Repeat every line, exactly, from the very first through the one where "R = math.radians" appears. Add nothing else.

+--

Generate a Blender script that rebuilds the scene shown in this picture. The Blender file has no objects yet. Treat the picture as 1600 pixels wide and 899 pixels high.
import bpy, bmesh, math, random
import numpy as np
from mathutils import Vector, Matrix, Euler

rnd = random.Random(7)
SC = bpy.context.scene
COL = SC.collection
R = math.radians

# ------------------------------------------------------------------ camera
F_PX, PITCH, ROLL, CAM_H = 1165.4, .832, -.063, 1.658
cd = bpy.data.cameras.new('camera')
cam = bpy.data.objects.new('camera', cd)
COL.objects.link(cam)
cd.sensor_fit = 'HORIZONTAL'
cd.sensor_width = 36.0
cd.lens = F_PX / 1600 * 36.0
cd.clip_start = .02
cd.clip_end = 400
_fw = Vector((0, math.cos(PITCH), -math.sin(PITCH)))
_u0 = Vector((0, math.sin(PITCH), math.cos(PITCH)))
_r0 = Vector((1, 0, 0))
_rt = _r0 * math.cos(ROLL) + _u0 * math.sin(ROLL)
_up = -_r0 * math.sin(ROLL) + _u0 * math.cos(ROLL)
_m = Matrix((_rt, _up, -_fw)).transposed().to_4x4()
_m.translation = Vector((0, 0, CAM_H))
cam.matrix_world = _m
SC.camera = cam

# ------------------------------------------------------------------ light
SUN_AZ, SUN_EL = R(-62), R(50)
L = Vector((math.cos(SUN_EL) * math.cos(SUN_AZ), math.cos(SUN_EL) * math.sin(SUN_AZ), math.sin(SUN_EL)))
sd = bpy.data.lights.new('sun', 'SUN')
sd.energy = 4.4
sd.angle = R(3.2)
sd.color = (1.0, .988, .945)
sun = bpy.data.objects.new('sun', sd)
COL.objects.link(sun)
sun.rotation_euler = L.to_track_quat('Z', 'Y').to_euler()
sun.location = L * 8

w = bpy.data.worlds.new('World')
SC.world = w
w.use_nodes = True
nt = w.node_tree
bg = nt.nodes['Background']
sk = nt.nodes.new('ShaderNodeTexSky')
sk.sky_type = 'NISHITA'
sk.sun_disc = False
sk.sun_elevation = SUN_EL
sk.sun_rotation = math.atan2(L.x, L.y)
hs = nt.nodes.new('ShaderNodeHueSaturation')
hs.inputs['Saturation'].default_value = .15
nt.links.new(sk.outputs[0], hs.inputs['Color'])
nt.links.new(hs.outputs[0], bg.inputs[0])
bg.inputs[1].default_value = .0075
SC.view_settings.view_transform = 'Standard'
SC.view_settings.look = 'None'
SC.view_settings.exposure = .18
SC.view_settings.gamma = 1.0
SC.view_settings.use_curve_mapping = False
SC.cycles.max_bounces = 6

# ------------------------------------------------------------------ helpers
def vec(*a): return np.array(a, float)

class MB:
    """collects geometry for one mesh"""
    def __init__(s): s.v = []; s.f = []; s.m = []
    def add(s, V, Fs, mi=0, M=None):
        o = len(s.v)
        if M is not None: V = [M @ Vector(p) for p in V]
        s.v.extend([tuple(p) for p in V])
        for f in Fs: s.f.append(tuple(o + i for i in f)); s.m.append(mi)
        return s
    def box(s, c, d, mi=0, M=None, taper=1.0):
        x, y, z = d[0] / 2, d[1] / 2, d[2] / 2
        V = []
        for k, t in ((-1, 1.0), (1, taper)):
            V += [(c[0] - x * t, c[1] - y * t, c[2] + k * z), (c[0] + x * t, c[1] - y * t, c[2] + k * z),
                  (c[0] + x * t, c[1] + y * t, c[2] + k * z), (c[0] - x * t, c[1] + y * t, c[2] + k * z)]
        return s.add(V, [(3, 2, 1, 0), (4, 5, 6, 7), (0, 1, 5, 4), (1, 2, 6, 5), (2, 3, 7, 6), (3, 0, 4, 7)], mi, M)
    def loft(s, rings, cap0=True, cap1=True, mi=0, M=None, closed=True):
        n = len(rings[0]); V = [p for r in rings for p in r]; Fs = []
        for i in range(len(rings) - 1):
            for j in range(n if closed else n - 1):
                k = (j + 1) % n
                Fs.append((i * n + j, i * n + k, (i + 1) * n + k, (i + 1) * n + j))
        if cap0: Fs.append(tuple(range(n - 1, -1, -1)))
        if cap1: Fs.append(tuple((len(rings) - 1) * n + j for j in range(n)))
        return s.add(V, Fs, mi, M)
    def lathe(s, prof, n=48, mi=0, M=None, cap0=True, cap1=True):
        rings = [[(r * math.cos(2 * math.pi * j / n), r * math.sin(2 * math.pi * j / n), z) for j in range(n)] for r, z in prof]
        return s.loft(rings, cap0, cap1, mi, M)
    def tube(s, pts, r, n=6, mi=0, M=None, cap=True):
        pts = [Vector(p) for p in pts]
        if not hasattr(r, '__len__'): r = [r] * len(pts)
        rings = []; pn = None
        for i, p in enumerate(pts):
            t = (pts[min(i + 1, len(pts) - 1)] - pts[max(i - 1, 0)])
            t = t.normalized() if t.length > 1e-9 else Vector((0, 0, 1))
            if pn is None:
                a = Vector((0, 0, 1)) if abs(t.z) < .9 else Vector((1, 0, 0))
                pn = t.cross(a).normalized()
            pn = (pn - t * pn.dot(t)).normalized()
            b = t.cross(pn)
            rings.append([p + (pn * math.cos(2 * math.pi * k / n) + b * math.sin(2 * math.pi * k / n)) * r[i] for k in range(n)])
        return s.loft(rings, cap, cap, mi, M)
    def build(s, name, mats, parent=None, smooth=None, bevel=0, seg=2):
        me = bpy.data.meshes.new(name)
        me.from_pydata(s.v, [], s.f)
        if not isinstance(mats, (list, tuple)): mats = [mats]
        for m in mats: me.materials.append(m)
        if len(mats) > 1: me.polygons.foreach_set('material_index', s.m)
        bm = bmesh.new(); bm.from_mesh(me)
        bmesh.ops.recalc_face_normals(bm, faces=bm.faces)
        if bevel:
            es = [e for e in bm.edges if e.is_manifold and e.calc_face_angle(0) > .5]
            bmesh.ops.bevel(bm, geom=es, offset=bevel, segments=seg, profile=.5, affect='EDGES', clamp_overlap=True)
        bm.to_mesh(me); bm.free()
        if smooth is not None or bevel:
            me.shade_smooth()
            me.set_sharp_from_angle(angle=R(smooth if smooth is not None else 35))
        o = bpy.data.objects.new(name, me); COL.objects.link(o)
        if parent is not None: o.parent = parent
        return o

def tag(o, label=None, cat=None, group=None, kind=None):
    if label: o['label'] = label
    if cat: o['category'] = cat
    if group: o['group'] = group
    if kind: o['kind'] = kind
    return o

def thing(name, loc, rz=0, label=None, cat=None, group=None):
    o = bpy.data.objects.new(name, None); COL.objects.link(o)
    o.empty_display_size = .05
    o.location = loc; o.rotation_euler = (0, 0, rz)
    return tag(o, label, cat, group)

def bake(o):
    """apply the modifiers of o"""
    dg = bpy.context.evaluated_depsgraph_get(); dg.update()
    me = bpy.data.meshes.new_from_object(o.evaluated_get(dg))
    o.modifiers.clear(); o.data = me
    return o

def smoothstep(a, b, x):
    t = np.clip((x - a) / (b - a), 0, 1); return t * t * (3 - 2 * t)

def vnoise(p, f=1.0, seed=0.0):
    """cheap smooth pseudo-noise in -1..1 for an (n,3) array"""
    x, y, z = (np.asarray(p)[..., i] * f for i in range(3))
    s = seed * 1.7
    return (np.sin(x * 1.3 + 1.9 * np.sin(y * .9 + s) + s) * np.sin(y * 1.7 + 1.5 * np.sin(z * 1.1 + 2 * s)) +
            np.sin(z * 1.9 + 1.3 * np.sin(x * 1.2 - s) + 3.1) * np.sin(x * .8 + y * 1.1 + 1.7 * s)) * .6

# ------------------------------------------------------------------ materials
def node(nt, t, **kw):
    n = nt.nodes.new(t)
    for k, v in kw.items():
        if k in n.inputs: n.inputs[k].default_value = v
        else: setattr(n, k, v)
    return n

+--

** WRITTEN RESPONSE **
Generate a Blender script that rebuilds the scene shown in this picture. The Blender file has no objects yet. Treat the picture as 1600 pixels wide and 899 pixels high.
import bpy, bmesh, math, random
import numpy as np
from mathutils import Vector, Matrix, Euler

rnd = random.Random(7)
SC = bpy.context.scene
COL = SC.collection
R = math.radians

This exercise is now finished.